Open irevans opened 7 years ago

irevans commented 7 years ago

Section 18.1.1 of RFC 3261 states:

"If a request is within 200 bytes of the path MTU, or if it is larger than 1300 bytes and the path MTU is unknown, the request MUST be sent using an RFC 2914 [43] congestion controlled transport protocol, such as TCP. If this causes a change in the transport protocol from the one indicated in the top Via, the value in the top Via MUST be changed."

Does the jsip stack support upgrading the transport protocol of a request from UDP to TCP as per the above text?

vladimirralev commented 7 years ago

If the jsip is on the receiving end and transaction-stateful it should work.
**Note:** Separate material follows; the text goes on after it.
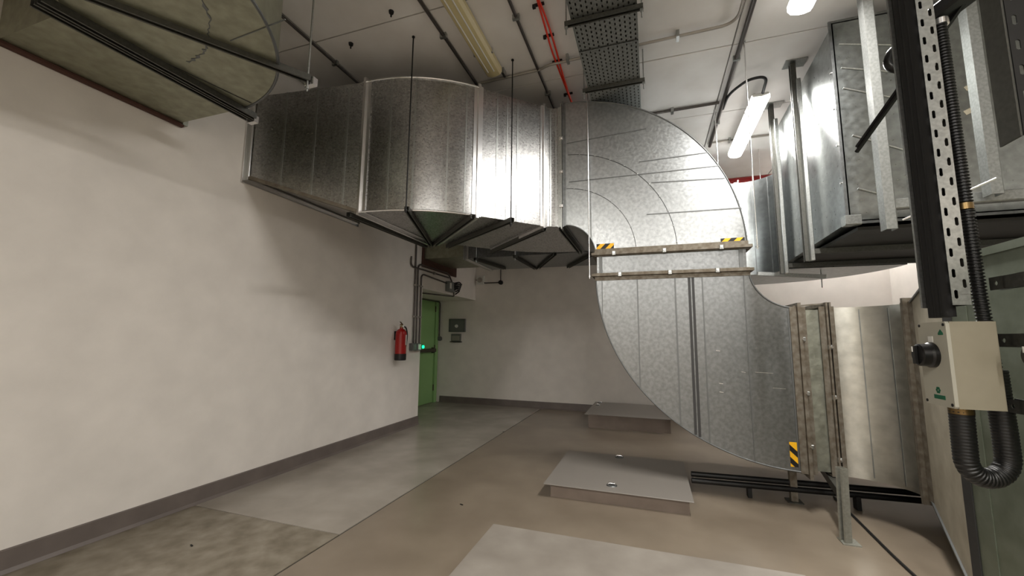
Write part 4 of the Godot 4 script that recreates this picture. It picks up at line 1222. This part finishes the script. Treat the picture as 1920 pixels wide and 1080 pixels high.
# =====================================================================  on the left and back walls
func wall_things():
	var Y := Vector3.UP
	# fire extinguisher
	var o := Vector3(XL + 0.095, 0.99, -4.95)
	var t := thing("fire_extinguisher", "red fire extinguisher with a black base hung on the left wall", "extinguisher", o)
	var st := mb()
	lathe(st, [Vector2(0, 0.04), Vector2(0.077, 0.04), Vector2(0.077, 0.36), Vector2(0.070, 0.395), Vector2(0.045, 0.425), Vector2(0.025, 0.435), Vector2(0.022, 0.455), Vector2(0, 0.455)], o, Y, 28)
	obj("cylinder", st, M.red, t)
	st = mb()
	lathe(st, [Vector2(0, 0), Vector2(0.074, 0), Vector2(0.080, 0.01), Vector2(0.080, 0.085), Vector2(0.077, 0.09)], o, Y, 28)
	obj("base", st, M.black, t)
	st = mb()
	lathe(st, [Vector2(0.024, 0.45), Vector2(0.026, 0.49), Vector2(0.016, 0.50), Vector2(0, 0.50)], o, Y, 14)
	obj("valve", st, M.brass, t)
	st = mb()
	beam(st, o + Vector3(0, 0.50, -0.02), o + Vector3(0.02, 0.535, 0.075), 0.02, 0.008)
	beam(st, o + Vector3(0, 0.475, -0.01), o + Vector3(0.02, 0.475, 0.08), 0.02, 0.008)
	obj("handle", st, M.zincbright, t)
	st = mb()
	lathe(st, [Vector2(0, 0), Vector2(0.016, 0), Vector2(0.016, 0.012), Vector2(0, 0.012)], o + Vector3(0.02, 0.47, 0.0), Vector3(1, 0, 0.3), 14)
	obj("gauge", st, M.white, t)
	parttube("hose", bend([o + Vector3(0, 0.47, -0.02), o + Vector3(0.02, 0.46, -0.08), o + Vector3(0.03, 0.36, -0.11), o + Vector3(0.02, 0.2, -0.10), o + Vector3(0.015, 0.13, -0.086)], 0.07, 6), 0.010, M.black, t)
	st = mb()
	var pa := PackedVector2Array()
	for i in 9:
		var a := deg_to_rad(-30 + i * 7.5)
		pa.append(Vector2(cos(a), -sin(a)) * 0.0785)
	for i in 9:
		var a := deg_to_rad(30 - i * 7.5)
		pa.append(Vector2(cos(a), -sin(a)) * 0.0772)
	ext(st, pa, o + Vector3(0, 0.21, 0), Vector3(0.906, 0, -0.42), Vector3(0.42, 0, 0.906), Vector3(0, 0.14, 0))
	obj("paper_label", st, M.white, t)
	st = mb()
	beam(st, Vector3(XL, 1.33, -4.95), Vector3(XL + 0.03, 1.33, -4.95), 0.06, 0.12)
	obj("wall_bracket", st, M.dark, t)
	# conduits beside the door recess
	var x := XL + 0.022
	var cd := [
		[[Vector3(x, 2.52, -5.24), Vector3(x, 2.37, -5.24), Vector3(x, 2.37, -6.45)], "dark conduit turning from the duct to the level run over the recess"],
		[[Vector3(x, 3.2, -5.36), Vector3(x, 1.22, -5.38)], "straight upright conduit left of the recess, leftmost into the wall boxes"],
		[[Vector3(x, 2.28, -6.62), Vector3(x, 2.44, -6.45), Vector3(x, 2.44, -5.44), Vector3(x, 1.22, -5.46)], "conduit with the topmost level run over the recess, turning down"],
		[[Vector3(x, 2.26, -6.45), Vector3(x, 2.30, -5.54), Vector3(x, 1.22, -5.55)], "conduit with the lowest level run over the recess, turning down at its edge"]]
	for a in cd:
		var c := thing("wall_conduit", a[1], "conduit", a[0][a[0].size() - 1])
		parttube("pipe", bend(a[0], 0.09, 7), 0.0125, M.conduit, c)
		for y in [1.62, 2.1]:
			var e: Vector3 = a[0][a[0].size() - 1]
			if e.y < 1.3: partbox("clip", Vector3(XL, y - 0.012, e.z - 0.024), Vector3(XL + 0.04, y + 0.012, e.z + 0.024), M.conduitlight, c)
			elif y > 2: partbox("clip", Vector3(XL, 2.345, -5.95), Vector3(XL + 0.04, 2.395, -5.93), M.conduitlight, c)
	st = mb()
	tube(st, bend([Vector3(x, 2.66, -5.68), Vector3(x, 2.62, -5.72), Vector3(x, 2.52, -5.75), Vector3(x, 2.46, -6.05), Vector3(x + 0.01, 2.46, -6.6)], 0.1, 6), 0.012, 8)
	one("red_cable", st, M.mastic, "brownish red cable curving down from the duct toward the red seal", "cable")
	for a in [[-5.36, "grey wall box under the conduits, the left one"], [-5.50, "grey wall box with the green lit button at the recess edge"]]:
		var b := thing("wall_box", a[1], "switch", Vector3(XL, 1.12, a[0]))
		partbox("body", Vector3(XL, 1.11, a[0] - 0.055), Vector3(XL + 0.06, 1.22, a[0] + 0.055), M.greybox, b, 0.006)
		partbox("cover", Vector3(XL + 0.06, 1.125, a[0] - 0.04), Vector3(XL + 0.068, 1.205, a[0] + 0.04), M.white if a[0] < -5.4 else M.greybox, b, 0.004)
		if a[0] < -5.4:
			st = mb()
			lathe(st, [Vector2(0, 0), Vector2(0.042, 0), Vector2(0.042, 0.02), Vector2(0, 0.02)], Vector3(XL + 0.055, 1.165, -5.57), Vector3(1, 0, 0), 16)
			obj("button_ring", st, M.logo, b)
			st = mb()
			lathe(st, [Vector2(0, 0), Vector2(0.026, 0), Vector2(0.024, 0.016), Vector2(0, 0.02)], Vector3(XL + 0.075, 1.165, -5.57), Vector3(1, 0, 0), 16)
			obj("button_light", st, M.led, b)
			var gl := OmniLight3D.new()
			gl.name = "button_glow"
			gl.light_color = Color(0.1, 1.0, 0.6)
			gl.light_energy = 0.0012
			gl.omni_range = 12
			gl.omni_attenuation = 2.0
			gl.light_size = 0.02
			gl.shadow_enabled = true
			gl.position = Vector3(0.12, 0.045, -0.07)
			b.add_child(gl)
	# emergency luminaire over the recess
	var em := thing("exit_lamp", "small dark emergency lamp over the recess with a knot of black cables", "lamp", Vector3(XL, 2.1, -6.5))
	partbox("body", Vector3(XL, 2.12, -6.62), Vector3(XL + 0.08, 2.30, -6.38), M.greybox, em, 0.008)
	partbox("label_plate", Vector3(XL + 0.08, 2.17, -6.46), Vector3(XL + 0.083, 2.27, -6.40), M.white, em)
	for k in 5:
		var y := 2.15 + k * 0.03
		parttube("cable", bend([Vector3(XL + 0.06, y, -6.55), Vector3(XL + 0.11 + 0.01 * k, y + 0.04, -6.62), Vector3(XL + 0.08, y + 0.02, -6.80 - 0.02 * k), Vector3(XL + 0.03, y - 0.05 + 0.02 * k, -6.72)], 0.05, 5), 0.012, M.black, em, 8)
	st = mb()
	tube(st, bend([Vector3(XL + 0.02, 2.14, -6.66), Vector3(XL + 0.02, 2.06, -6.70), Vector3(XL - 0.02, 2.05, -6.5), Vector3(XL - 0.3, 2.055, -5.9), Vector3(-4.2, 2.055, -6.4), Vector3(-4.19, 2.055, -7.66), Vector3(-4.19, 1.34, -7.66)], 0.07, 6), 0.012, 8)
	one("door_cable", st, M.conduit, "dark conduit along the recess top and down beside the green door", "conduit")
	var cp := thing("call_point", "small round dark push point beside the green door frame", "button", Vector3(-4.19, 1.28, ZB))
	st = mb()
	lathe(st, [Vector2(0, 0), Vector2(0.05, 0), Vector2(0.045, 0.05), Vector2(0, 0.055)], Vector3(-4.19, 1.29, ZB), Vector3.BACK, 16)
	obj("body", st, M.greybox, cp)
	# back wall devices
	var s1 := thing("alarm_panel", "grey framed box with a round sensor on the back wall by the door", "panel", Vector3(-3.79, 1.45, ZB))
	partbox("body", Vector3(-3.97, 1.43, ZB), Vector3(-3.60, 1.70, ZB + 0.05), M.greybox, s1, 0.006)
	for b in [[-3.96, 1.675, -3.61, 1.69], [-3.96, 1.44, -3.61, 1.455], [-3.96, 1.44, -3.945, 1.69], [-3.625, 1.44, -3.61, 1.69]]:
		partbox("frame", Vector3(b[0], b[1], ZB + 0.05), Vector3(b[2], b[3], ZB + 0.06), M.seam, s1)
	st = mb()
	lathe(st, [Vector2(0, 0), Vector2(0.035, 0), Vector2(0.028, 0.03), Vector2(0, 0.035)], Vector3(-3.79, 1.55, ZB + 0.05), Vector3.BACK, 16)
	obj("sensor", st, M.white, s1)
	var s2 := thing("small_panel", "small grey box below the framed box on the back wall", "panel", Vector3(-3.79, 1.25, ZB))
	partbox("body", Vector3(-3.91, 1.23, ZB), Vector3(-3.70, 1.39, ZB + 0.05), M.greybox, s2, 0.006)
	partbox("front", Vector3(-3.89, 1.255, ZB + 0.05), Vector3(-3.72, 1.35, ZB + 0.056), M.conduitlight, s2)
	partbox("lip", Vector3(-3.93, 1.22, ZB), Vector3(-3.68, 1.236, ZB + 0.065), M.black, s2)
	var hn := thing("wall_horn", "pale square sounder high on the back wall beside the red seal", "sounder", Vector3(-3.3, 2.6, ZB))
	partbox("body", Vector3(-3.36, 2.40, ZB), Vector3(-3.20, 2.58, ZB + 0.05), M.white, hn, 0.01)
	st = mb()
	lathe(st, [Vector2(0, 0), Vector2(0.03, 0), Vector2(0.055, 0.03), Vector2(0, 0.02)], Vector3(-3.28, 2.49, ZB + 0.05), Vector3.BACK, 16)
	obj("horn", st, M.conduitlight, hn)
	var jb := thing("wall_conduit", "dark conduit on the back wall ending in a round box", "conduit", Vector3(-2.84, 2.42, ZB))
	parttube("pipe", bend([Vector3(-3.38, 2.50, ZB + 0.03), Vector3(-3.2, 2.43, ZB + 0.03), Vector3(-2.84, 2.43, ZB + 0.03), Vector3(-2.84, 2.95, ZB + 0.03)], 0.05, 6), 0.012, M.conduit, jb)
	st = mb()
	lathe(st, [Vector2(0, 0), Vector2(0.045, 0), Vector2(0.045, 0.05), Vector2(0, 0.055)], Vector3(-2.84, 2.43, ZB), Vector3.BACK, 16)
	obj("round_box", st, M.dark, jb)

# =====================================================================  on the floor
func hatch(called_label: String, x0: float, x1: float, z0: float, z1: float, y: float, handle: Vector3):
	var t := thing("floor_hatch", called_label, "hatch", Vector3((x0 + x1) / 2, 0, (z0 + z1) / 2))
	partbox("curb", Vector3(x0 + 0.05, 0, z1 + 0.04), Vector3(x1 - 0.03, y - 0.008, z0 - 0.04), M.curb, t)
	partbox("lid", Vector3(x0, y - 0.008, z1), Vector3(x1, y, z0), M.lid, t, 0.002)
	for q in [handle, Vector3(handle.x, handle.y, z1 + 0.08)]:
		var st := mb()
		lathe(st, [Vector2(0.045, 0), Vector2(0.04, 0.006), Vector2(0.03, 0.006), Vector2(0.026, 0.003), Vector2(0, 0.003)], Vector3(q.x, y, q.z), Vector3.UP, 14)
		var k := obj("handle", st, M.seam, t)
		parttube("ring", bend([Vector3(q.x - 0.03, y + 0.004, q.z), Vector3(q.x - 0.025, y + 0.016, q.z), Vector3(q.x + 0.025, y + 0.016, q.z), Vector3(q.x + 0.03, y + 0.004, q.z)], 0.01, 4), 0.005, M.zincbright, k, 8)

func floor_things():
	hatch("grey steel hatch lid on a low curb, middle of the floor", -0.88, 0.27, -3.47, -4.56, 0.11, Vector3(-0.34, 0, -3.62))
	hatch("grey steel hatch lid on a curb near the back wall, partly behind the elbow", -0.97, 0.26, -6.30, -7.58, 0.20, Vector3(-0.88, 0, -7.2))
	var st := mb()
	box(st, Vector3(-1.09, 0, -2.86), Vector3(0.78, 0.006, 1.2), 0.002)
	one("floor_plate", st, M.plate, "flat light grey floor plate at the bottom edge of the photo", "plate")
	# black pipe behind the near hatch
	var t := thing("floor_pipe", "black pipe on small stands running under the lower elbow", "pipe", Vector3(1.0, 0.1, -4.1))
	for k in 2:
		parttube("pipe", PackedVector3Array([Vector3(0.3, 0.10 + k * 0.045, -4.02 - k * 0.03), Vector3(3.0, 0.10 + k * 0.045, -4.22 - k * 0.03)]), 0.022, M.black, t)
	for x in [0.75, 1.5, 2.4]:
		partbox("stand", Vector3(x - 0.015, 0, -4.12), Vector3(x + 0.015, 0.10, -4.05), M.dark, t)
	st = mb()
	tube(st, bend([Vector3(1.42, 0.008, -4.3), Vector3(1.40, 0.008, -3.9), Vector3(1.36, 0.008, -3.2), Vector3(1.36, 0.008, -2.2)], 0.2, 6), 0.008, 8)
	one("floor_line", st, M.dark, "thin dark line lying on the floor beside the air handler", "cable")  # thin dark tube drawn along the floor
	for ql in [[Vector3(-2.75, 0, -1.95), "tiny dark scrap on the stained bare concrete"], [Vector3(-2.0, 0, -5.6), "tiny dark scrap on the walkway joint"], [Vector3(-1.45, 0, -3.1), "tiny dark scrap on the brown floor left of the light floor plate"]]:
		var q: Vector3 = ql[0]
		st = mb()
		beam(st, Vector3(q.x - 0.012, 0.003, q.z), Vector3(q.x + 0.014, 0.004, q.z + 0.01), 0.008, 0.005)
		one("debris", st, M.dark, ql[1], "scrap", "scraps on the floor")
Otherwise no, the jsip stack has no way of knowing the path MTUs or if the remote side can accept tcp, which is optional. It is up to the application to make that decision. I have a lot of problems with this personally, it's very rare that in-call transport change will be accepted. Especially if the remote side is behind a NAT using a UDP hole, the TCP attempt will fail. Another issue is when you need to upgrade a response on existing udp transaction, can't change the Via transport for the response only. Overall, very little practical use for this section of the RFC.

irevans commented 7 years ago

Thanks for the response, its good to know where the stack stands.

However, I do feel there is a case for supporting this in the stack. Support for TCP is mandatory in RFC 3261:

All SIP elements MUST implement UDP and TCP. SIP elements MAY implement other protocols.

  Making TCP mandatory for the UA is a substantial change from RFC
  2543.  It has arisen out of the need to handle larger messages,
  which MUST use TCP, as discussed below.  Thus, even if an element
  never sends large messages, it may receive one and needs to be
  able to handle them.

Section 18.

Also, there is no need to know the MTU path. As the spec says, if the request "is larger than 1300 bytes and the path MTU is unknown the request MUST be sent using an RFC 2914 congestion control transport protocol...".

I understand your point about not being able to upgrade the transport for responses, but I do not think this warrants not upgrading the transport for requests.

I think it's pretty undesirable to do this from the application since checking whether a Request exceeds a certain size would mean that the application would need to convert the Request object into bytes, which is something that is normally reserved for the stack and something the stack already does to send the request.